What is required: Every line below that holds the string "part" should be copied out.
※
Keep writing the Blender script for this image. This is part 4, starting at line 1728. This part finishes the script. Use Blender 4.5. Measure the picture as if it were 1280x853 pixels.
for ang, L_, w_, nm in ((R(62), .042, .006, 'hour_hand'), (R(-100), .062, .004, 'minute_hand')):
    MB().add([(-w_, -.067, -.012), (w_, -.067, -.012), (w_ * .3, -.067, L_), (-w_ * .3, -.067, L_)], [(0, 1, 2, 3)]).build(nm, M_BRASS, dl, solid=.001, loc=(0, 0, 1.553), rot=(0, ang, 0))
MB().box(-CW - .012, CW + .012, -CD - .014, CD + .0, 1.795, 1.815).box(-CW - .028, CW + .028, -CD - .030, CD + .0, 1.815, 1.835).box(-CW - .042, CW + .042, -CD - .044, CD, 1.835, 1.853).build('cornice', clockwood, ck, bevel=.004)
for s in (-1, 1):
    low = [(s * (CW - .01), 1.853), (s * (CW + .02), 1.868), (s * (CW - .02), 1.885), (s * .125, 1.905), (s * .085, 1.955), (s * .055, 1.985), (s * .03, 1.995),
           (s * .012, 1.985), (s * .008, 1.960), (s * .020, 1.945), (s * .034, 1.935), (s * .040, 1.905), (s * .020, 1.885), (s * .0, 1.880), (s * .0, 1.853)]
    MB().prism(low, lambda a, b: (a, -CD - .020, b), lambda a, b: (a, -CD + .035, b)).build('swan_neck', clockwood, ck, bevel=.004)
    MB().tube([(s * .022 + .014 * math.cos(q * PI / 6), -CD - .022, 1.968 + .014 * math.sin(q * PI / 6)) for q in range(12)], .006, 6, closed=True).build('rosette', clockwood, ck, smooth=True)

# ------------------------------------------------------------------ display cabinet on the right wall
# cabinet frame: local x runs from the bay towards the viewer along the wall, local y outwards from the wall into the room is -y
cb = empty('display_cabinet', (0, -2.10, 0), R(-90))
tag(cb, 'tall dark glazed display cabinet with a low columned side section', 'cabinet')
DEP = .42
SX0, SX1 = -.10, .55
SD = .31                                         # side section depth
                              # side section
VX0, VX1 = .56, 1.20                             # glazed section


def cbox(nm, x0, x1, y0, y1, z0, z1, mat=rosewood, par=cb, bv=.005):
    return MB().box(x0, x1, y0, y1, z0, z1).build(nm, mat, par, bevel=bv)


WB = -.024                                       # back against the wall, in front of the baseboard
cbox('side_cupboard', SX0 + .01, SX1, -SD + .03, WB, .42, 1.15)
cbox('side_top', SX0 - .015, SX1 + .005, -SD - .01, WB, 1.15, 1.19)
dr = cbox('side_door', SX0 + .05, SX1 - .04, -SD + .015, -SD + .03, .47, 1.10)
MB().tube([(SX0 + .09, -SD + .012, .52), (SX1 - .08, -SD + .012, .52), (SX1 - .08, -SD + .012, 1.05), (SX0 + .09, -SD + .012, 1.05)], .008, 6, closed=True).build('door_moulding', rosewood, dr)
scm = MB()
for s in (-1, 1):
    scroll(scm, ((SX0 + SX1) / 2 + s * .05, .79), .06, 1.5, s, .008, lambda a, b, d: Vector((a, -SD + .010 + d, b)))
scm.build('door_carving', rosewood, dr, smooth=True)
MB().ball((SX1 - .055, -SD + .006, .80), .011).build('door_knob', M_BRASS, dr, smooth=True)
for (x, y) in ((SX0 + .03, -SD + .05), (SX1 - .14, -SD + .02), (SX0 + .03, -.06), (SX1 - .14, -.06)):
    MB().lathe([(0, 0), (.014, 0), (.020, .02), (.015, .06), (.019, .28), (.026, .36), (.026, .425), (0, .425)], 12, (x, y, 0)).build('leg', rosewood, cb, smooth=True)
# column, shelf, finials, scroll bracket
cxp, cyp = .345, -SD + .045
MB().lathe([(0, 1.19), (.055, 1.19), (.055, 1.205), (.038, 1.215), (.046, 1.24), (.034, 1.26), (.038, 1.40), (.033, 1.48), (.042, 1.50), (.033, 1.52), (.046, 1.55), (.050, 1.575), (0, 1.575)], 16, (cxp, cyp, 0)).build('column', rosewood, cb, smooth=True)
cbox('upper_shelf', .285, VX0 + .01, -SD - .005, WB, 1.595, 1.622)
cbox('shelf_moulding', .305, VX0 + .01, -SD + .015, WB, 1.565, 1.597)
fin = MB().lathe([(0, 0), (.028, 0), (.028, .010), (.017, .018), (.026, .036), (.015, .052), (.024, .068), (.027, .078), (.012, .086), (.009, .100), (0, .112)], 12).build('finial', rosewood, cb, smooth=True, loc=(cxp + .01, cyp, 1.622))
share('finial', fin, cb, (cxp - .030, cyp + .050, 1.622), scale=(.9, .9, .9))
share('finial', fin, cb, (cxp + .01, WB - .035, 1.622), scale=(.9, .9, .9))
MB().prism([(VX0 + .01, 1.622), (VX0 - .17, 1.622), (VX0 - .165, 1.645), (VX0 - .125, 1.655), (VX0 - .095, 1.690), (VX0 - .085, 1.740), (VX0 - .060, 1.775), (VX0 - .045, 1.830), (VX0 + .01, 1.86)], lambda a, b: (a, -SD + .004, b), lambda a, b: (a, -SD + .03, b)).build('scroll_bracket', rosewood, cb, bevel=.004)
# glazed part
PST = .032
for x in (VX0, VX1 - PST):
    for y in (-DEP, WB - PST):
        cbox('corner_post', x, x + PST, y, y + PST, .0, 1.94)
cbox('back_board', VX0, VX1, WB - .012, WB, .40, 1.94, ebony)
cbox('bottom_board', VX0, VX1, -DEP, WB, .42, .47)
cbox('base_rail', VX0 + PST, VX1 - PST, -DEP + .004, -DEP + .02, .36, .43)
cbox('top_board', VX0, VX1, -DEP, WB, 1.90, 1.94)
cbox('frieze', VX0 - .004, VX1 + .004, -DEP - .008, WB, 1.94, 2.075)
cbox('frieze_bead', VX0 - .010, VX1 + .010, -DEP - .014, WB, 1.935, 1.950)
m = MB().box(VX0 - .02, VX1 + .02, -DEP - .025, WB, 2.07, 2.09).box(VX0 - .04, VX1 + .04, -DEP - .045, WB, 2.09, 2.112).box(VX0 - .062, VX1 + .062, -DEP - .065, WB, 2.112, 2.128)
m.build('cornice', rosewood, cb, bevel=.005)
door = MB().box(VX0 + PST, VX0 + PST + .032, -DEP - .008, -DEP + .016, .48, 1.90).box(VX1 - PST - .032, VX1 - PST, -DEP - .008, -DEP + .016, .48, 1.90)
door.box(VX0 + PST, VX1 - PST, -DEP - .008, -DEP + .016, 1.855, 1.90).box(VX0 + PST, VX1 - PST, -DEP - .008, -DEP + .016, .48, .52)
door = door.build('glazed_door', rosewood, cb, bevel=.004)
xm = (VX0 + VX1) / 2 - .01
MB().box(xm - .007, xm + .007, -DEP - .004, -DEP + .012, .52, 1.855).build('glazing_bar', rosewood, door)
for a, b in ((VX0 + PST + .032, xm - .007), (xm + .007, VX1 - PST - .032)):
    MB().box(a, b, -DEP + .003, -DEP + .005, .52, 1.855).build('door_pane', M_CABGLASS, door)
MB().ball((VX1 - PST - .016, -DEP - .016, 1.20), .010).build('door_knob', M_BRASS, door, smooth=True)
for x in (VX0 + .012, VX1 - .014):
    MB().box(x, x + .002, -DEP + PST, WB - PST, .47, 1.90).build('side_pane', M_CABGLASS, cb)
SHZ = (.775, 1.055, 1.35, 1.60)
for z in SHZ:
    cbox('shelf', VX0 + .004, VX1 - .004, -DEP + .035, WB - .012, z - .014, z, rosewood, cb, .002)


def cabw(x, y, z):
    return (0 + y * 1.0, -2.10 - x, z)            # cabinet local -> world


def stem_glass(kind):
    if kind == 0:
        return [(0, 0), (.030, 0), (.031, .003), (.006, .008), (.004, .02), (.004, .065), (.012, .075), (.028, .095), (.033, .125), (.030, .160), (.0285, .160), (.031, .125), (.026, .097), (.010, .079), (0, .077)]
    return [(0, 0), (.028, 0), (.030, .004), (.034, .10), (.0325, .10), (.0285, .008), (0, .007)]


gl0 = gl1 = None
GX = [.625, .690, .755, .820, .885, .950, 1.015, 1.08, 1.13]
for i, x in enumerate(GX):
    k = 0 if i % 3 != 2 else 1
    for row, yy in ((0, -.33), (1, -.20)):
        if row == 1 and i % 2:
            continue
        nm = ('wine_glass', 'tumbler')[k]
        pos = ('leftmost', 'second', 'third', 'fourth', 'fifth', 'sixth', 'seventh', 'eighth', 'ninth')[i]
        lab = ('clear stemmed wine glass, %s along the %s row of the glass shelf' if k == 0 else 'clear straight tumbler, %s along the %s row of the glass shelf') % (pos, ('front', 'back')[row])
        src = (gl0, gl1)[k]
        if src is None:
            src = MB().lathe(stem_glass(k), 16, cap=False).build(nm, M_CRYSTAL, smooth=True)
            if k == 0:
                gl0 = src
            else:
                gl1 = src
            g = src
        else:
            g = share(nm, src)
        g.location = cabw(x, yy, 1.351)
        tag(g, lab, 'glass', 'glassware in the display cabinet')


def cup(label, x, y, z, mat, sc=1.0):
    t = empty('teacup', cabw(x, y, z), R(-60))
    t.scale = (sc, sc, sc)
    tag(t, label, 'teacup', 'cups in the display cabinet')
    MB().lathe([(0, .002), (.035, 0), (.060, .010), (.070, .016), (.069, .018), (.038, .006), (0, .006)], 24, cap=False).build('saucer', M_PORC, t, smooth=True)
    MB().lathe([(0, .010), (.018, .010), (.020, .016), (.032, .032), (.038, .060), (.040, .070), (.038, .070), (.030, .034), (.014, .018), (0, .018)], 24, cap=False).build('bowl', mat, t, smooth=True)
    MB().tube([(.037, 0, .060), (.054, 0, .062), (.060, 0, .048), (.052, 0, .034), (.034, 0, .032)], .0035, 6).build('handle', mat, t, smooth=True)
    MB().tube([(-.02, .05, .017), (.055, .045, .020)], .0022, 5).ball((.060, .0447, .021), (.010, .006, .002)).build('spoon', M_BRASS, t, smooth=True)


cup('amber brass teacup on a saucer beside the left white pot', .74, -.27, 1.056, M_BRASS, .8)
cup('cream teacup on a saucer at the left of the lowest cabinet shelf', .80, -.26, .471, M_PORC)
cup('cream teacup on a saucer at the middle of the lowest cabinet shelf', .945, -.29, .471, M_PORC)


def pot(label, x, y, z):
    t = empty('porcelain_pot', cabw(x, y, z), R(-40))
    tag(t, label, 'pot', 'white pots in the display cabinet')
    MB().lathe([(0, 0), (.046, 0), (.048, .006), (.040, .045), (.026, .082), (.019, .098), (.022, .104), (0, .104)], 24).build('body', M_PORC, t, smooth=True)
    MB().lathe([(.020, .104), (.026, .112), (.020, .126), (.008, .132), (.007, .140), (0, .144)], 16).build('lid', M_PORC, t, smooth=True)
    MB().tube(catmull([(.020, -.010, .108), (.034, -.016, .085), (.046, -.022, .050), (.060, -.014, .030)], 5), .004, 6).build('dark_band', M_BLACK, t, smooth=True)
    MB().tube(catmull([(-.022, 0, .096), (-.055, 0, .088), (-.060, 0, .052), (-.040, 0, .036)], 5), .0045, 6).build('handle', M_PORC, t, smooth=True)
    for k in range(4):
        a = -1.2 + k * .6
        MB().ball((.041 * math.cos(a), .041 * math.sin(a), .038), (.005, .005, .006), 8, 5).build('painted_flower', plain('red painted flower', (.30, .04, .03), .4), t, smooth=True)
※
Answer to the problem:
Keep writing the Blender script for this image. This is part 4, starting at line 1728. This part finishes the script. Use Blender 4.5. Measure the picture as if it were 1280x853 pixels.
# glazed part